Answer
$(-\infty,-\frac{1}{2})\cup(\frac{3}{2},\infty)$.
The graph is shown below.
Work Step by Step
The given expression is
$\Rightarrow 3\left | 2 x-1\right |+2\gt8$
Subtract $2$ from both sides.
$\Rightarrow 3\left | 2 x-1\right |+2-2\gt8-2$
Simplify.
$\Rightarrow 3\left | 2 x-1\right |\gt6$
Divide both sides by $3$.
$\Rightarrow \frac{3\left | 2 x-1\right |}{3}\gt\frac{6}{3}$
Simplify.
$\Rightarrow \left | 2 x-1\right |\gt2$
Rewrite the inequality without absolute value bars.

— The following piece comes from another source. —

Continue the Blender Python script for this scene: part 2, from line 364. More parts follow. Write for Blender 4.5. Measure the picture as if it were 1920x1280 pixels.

$\Rightarrow 2x-1\lt-2$ or $2x-1\gt2$
Solve each inequality separately.
Add $1$ to all parts.
$\Rightarrow 2x-1+1\lt-2+1$ or $2x-1+1\gt2+1$
Simplify.
$\Rightarrow 2x\lt-1$ or $2x\gt3$
Divide all parts by $2$.
$\Rightarrow \frac{2x}{2}\lt\frac{-1}{2}$ or $\frac{2x}{2}\gt\frac{3}{2}$
Simplify.
$\Rightarrow x\lt-\frac{1}{2}$ or $x\gt\frac{3}{2}$
The solution set is less than $-\frac{1}{2}$ or greater than $\frac{3}{2}$.
The interval notation is
$(-\infty,-\frac{1}{2})\cup(\frac{3}{2},\infty)$.